The PQ Archive: ‘Pacific Rim: Tales From The Drift’ #1 Is A Memory Best Left Forgotten

Oh hi, you’re probably wondering what I’m doing posting a review for an old issue of a comic. You see, I’ve decided that it’s time to save all of my reviews from my time at PopOptiq from the website that is just a hollow shell of its former self. Y’see, when the website changed EICs a little more than a year ago, the new editor decided he wanted to make the website more like Buzzfeed and then proceeded to fire most of the staff. He then also claimed copyright ownership of our work.

Well, I know I never signed a contract with you or the previous EIC that said that was okay and my name is on the byline, so…


4888006-pr_tftd_01_cov-1Story by Travis Beacham
Written by Joshua Fialkov
Illustrated by Marcos Marz
Colored by Marcelo Maiolo
Lettered by Troy Peteri
Published by Legendary Comics

The Guillermo del Toro 2013 feature Pacific Rim was easily one of the most fun movies to come out in the past few years. Taking influence from tokusatsu, Pacific Rim was an original, optimistic, and diverse action movie where giant monsters were trying to destroy the world and humanity came together to create giant robots to stop them. It embraced its concept wholeheartedly and delivered wonderfully both in story and in visuals.

Unfortunately, the same cannot really be said of the first issue of Pacific Rim: Tales from the Drift.

The second Pacific Rim comic to come out after the graphic novel Tales from Year Zero, Tales from the Drift tells the story of Mark-1 jaeger Tacit Ronin and its pilots Duc and Kaori Jessop. The comic opens in the middle of a fight in 2016, where the Jessops are struggling in a fight with a Kaiju named Itak. As the two fall out of consciousness during their drift, the reader is treated with flashbacks to the incident that caused the two to meet.

There are parts of the comic that are really neat. The panel layout during the fight scenes with Itak is really interesting and keeps a good flow to the comic. Maiolo’s colors are gorgeous and really give atmosphere to the story, especially the reds and blues that surround the Jessops in the Conn-Pod. The Jessops are the true centerpiece of the comic though. With their constant back and forth and old married couple style bickering, it’s easy to see how they became jaeger pilots in the first place and their story will be worth coming back for future issues.

However, everything else about this comic feels kind of phoned in. There’s nothing particularly offensive or terrible about it, but there’s nothing that makes it truly stand out on the comic shelf either. The art by Marz is this weird painterly style that doesn’t seem to commit to details. Well, there are details where it counts, like with the fight with Itak and whenever the Jessops take a hit, but most of the comic feels like it was put through some sort of filter where you can remember the shapes of things and faces, but not quite the details. That would be cool if it just only applied in the drift flashback sequences, but it feels like that for the entire comic.

Plus, there’s nothing visually that distinguishes the Drift from the rest of the comic.
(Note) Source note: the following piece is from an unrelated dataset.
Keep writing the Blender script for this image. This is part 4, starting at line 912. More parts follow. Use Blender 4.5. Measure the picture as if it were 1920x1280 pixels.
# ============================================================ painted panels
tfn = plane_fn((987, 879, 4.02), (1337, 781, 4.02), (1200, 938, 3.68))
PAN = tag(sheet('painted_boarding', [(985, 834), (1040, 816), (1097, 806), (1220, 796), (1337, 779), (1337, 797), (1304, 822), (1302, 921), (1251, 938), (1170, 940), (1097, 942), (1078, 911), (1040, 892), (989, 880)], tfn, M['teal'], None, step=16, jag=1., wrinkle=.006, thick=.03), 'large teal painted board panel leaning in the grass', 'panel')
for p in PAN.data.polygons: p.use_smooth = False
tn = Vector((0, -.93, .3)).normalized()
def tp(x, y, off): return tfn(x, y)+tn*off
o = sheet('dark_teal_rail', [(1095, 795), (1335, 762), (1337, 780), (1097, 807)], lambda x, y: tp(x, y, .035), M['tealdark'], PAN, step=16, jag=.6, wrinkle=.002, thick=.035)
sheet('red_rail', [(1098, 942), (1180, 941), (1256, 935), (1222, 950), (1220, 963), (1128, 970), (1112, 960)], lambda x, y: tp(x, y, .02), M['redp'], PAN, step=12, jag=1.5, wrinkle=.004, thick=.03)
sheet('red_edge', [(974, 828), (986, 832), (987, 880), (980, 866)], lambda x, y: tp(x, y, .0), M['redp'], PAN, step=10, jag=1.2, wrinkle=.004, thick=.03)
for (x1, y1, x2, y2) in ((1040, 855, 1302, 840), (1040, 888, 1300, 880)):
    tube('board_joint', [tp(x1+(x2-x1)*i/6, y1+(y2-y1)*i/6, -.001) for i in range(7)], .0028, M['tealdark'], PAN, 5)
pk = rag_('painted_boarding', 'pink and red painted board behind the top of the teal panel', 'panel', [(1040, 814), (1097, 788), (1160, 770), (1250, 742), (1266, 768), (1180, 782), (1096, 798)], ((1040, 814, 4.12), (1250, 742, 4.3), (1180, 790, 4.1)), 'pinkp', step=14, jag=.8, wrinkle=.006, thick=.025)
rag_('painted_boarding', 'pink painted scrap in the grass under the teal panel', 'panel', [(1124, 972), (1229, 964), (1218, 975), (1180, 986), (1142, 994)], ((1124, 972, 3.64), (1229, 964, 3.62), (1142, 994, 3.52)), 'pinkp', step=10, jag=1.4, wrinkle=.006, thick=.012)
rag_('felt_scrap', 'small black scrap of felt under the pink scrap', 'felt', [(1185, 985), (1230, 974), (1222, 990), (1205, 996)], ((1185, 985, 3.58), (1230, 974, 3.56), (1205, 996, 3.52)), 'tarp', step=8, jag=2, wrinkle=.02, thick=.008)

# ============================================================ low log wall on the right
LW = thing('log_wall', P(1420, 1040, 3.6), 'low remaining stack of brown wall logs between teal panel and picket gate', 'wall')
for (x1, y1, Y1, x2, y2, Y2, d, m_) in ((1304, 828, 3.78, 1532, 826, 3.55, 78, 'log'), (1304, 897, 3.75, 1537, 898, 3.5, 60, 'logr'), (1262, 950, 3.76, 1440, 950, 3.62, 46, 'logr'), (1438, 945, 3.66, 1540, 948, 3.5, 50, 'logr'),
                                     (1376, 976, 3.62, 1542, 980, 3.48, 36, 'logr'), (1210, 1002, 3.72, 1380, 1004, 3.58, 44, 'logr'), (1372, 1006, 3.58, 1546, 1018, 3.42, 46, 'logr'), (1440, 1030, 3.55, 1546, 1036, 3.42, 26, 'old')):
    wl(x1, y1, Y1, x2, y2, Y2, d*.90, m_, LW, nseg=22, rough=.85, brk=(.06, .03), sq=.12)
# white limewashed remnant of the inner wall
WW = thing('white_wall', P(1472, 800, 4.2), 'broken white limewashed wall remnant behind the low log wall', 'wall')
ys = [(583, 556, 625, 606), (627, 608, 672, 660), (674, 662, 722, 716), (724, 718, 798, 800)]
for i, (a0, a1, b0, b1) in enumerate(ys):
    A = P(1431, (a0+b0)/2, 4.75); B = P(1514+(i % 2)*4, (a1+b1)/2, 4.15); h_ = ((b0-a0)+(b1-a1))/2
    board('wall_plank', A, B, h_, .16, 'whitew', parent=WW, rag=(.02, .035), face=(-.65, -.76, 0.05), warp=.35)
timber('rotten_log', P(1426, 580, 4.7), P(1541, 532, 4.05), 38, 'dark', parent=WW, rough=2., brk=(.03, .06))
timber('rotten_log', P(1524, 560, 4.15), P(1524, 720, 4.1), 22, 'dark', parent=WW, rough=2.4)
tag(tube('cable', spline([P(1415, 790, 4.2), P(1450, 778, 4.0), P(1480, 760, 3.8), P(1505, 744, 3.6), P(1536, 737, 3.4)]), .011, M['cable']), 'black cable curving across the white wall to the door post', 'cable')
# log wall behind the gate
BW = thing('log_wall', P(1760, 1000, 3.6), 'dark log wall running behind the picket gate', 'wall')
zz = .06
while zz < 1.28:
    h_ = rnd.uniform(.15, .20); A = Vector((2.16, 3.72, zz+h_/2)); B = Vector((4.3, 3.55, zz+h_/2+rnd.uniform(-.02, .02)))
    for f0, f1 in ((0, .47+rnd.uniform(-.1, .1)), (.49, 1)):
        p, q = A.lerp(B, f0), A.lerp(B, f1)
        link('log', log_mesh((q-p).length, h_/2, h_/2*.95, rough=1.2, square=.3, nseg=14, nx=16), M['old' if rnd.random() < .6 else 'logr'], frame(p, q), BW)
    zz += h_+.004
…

Yes, film and comics are different mediums, but it feels like Fialkov and Marz missed a good opportunity to do things with the Drift that the film couldn’t do. Play more with color. Add inconsistencies between how Kaori remembers it versus how Duc remembers it. Put them at risk of “chasing the rabbit” and play with the visuals of memory. Practice some non-linear storytelling as the Jessops bounce around their own memories of each other. Instead, the reader is treated to a bland run of the mill flashback sequence that, while it tells a lot about our pilots, adds nothing to the lore of The Drift. And this is supposed to be the core of the miniseries?

The story also feels a bit weird for a first issue, as if you’re coming into a story already in progress. There’s probably some expectation that you’re already a Pacific Rim fan reading the story, so you don’t need a rundown of how everything works, but to already toss into a losing fight feels strange and like you’ve somehow missed an issue before it. Tales from Year Zero is a graphic novel with mixed reaction from critics and fans alike, but it at least used framing devices to its advantage to tell its story and re-introduce the reader to the universe. Tales from the Drift just feels like it’s resting too hard on the source material.
While there are some potentially interesting characters and nice use of color in the comic, Pacific Rim: Tales from the Drift #1 feels like a whole lot of nothing. It’s visually uninteresting and doesn’t seem to want to take any risks storywise with its core concept. It’s not even empty calories. It’s just a straight empty canteen in the desert that is a world without a sequel to Pacific Rim, and that’s somehow even more disappointing than if that canteen was just filled with Kaiju Blue.